Kredyt zaufania w wykonaniu Izy Kały jest dość niekonwencjonalną formą teatru. One woman show, lekki i dowcipny o sprawach nieważnych i podstawowych, takich jak: związki, życie płciowe, czy niespełnione marzenia. Aktorka świetnie parodiuje nasze przyzwyczajenia oraz codzienne zautomatyzowane zachowania, których często nie do końca jesteśmy świadomi. Jednocześnie nawiązuje bardzo bliski kontakt z publicznością, co owocuje kolejną porcją śmiechu.
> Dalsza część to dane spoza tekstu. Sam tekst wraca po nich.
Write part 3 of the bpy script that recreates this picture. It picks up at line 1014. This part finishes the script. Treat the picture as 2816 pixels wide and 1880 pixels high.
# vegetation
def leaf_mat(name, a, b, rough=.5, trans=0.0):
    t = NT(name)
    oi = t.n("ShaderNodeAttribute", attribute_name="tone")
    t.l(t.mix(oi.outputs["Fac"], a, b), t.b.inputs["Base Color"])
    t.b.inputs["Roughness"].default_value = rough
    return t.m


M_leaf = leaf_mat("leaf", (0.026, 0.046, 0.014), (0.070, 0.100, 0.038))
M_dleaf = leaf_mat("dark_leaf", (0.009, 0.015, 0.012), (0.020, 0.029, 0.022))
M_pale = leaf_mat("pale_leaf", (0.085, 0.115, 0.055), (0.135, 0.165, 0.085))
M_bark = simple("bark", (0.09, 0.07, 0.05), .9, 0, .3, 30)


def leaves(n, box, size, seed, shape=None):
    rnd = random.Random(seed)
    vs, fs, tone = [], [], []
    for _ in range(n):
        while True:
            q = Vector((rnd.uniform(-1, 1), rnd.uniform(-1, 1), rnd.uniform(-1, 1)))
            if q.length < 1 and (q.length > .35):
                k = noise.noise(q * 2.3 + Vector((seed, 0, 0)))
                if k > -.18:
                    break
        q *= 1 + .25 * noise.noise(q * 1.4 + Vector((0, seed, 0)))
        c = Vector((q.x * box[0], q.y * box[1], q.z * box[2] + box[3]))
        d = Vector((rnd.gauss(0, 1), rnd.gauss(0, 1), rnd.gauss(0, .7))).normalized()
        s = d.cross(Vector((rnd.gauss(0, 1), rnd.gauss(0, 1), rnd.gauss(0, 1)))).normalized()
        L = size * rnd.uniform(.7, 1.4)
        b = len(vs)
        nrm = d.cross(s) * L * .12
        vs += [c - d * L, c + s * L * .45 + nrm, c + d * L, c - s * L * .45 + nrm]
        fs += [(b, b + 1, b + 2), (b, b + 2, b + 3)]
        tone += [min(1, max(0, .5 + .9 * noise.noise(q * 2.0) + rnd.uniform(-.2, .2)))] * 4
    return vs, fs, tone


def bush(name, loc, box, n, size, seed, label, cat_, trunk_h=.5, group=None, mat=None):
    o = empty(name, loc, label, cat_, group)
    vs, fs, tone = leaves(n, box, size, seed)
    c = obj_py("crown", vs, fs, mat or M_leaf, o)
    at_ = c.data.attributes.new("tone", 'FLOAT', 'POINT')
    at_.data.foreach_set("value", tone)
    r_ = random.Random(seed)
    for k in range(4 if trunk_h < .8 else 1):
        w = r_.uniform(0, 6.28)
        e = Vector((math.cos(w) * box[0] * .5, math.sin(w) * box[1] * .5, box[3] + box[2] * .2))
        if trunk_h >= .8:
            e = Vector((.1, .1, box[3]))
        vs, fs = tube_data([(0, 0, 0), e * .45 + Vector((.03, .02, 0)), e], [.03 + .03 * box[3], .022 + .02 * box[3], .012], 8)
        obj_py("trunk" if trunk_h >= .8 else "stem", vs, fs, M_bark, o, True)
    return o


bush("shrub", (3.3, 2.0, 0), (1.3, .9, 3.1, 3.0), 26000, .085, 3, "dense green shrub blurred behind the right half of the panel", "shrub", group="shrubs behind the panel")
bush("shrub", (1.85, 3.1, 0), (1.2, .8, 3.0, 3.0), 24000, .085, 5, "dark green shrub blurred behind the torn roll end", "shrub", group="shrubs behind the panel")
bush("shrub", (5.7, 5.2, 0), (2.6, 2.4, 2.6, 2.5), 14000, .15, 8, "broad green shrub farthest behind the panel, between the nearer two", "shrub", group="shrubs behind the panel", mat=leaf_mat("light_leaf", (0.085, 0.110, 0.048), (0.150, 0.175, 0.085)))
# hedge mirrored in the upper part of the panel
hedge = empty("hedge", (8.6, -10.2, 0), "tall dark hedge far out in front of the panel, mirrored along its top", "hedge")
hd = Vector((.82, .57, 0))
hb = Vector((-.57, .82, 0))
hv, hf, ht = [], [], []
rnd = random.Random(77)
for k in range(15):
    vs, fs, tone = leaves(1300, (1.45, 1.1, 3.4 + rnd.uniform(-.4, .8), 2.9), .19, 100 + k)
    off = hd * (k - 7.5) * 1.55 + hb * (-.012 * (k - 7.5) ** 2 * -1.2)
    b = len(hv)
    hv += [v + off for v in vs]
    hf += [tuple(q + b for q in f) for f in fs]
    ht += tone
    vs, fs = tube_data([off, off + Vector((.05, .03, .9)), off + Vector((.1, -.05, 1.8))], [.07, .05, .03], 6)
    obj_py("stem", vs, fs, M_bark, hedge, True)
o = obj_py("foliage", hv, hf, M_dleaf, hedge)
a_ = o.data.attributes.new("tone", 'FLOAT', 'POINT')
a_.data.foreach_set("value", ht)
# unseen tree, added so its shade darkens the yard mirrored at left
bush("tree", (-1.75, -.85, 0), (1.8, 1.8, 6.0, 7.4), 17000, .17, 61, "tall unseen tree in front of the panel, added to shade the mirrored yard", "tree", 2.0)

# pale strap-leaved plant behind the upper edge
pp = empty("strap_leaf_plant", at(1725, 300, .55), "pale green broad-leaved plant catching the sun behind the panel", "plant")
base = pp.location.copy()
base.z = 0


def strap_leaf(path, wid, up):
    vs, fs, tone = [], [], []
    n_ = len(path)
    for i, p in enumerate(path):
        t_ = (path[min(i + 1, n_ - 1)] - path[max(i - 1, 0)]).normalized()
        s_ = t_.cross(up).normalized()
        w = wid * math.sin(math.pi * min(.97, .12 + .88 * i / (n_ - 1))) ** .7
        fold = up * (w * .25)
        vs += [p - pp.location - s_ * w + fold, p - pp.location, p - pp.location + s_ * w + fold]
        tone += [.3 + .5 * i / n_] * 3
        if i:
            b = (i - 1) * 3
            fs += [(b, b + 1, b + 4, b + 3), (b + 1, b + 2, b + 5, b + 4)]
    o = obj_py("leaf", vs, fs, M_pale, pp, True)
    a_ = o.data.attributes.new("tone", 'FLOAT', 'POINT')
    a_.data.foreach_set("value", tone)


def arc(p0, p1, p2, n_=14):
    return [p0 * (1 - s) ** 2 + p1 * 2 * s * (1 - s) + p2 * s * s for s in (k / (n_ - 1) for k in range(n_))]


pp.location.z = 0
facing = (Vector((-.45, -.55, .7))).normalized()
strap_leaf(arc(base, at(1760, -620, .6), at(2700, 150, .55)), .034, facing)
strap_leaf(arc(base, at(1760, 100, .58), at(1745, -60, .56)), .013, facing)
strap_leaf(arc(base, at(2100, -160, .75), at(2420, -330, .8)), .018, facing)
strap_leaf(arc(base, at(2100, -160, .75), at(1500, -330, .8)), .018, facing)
Nagrodę Grand Prix, w wysokości 7000 złotych, otrzymał spektakl Błazen Pana Boga wykonany przez Stowarzyszenie Teatralne Badów. Błazen Pana Boga to wersja żywota świętego Franciszka, spisanego przez Daria Fo. Świętego z Asyżu włoski noblista przedstawia przede wszystkim jako patrona adeptów sztuki aktorskiej, który służy Panu nie tylko jako budowniczy remontujący zniszczone kościoły, ale i zarazem jako komediant, krzewiąc słowo boże za pomocą języka teatru.

Festiwalowi towarzyszą zwykle pospektaklowe zażarte dyskusje na temat obejrzanych sztuk. Z reguły trwające do późnych godzin nocnych spektakle motywują widzów do przemyśleń i rozmów, czasami również kłótni. Sztuka nie może być przecież letnia. Sprzyjają temu szczególnie spotkania z aktorami i jurorami, które mają na celu omówienie poszczególnych występów oraz wymianę wzajemnych interpretacji.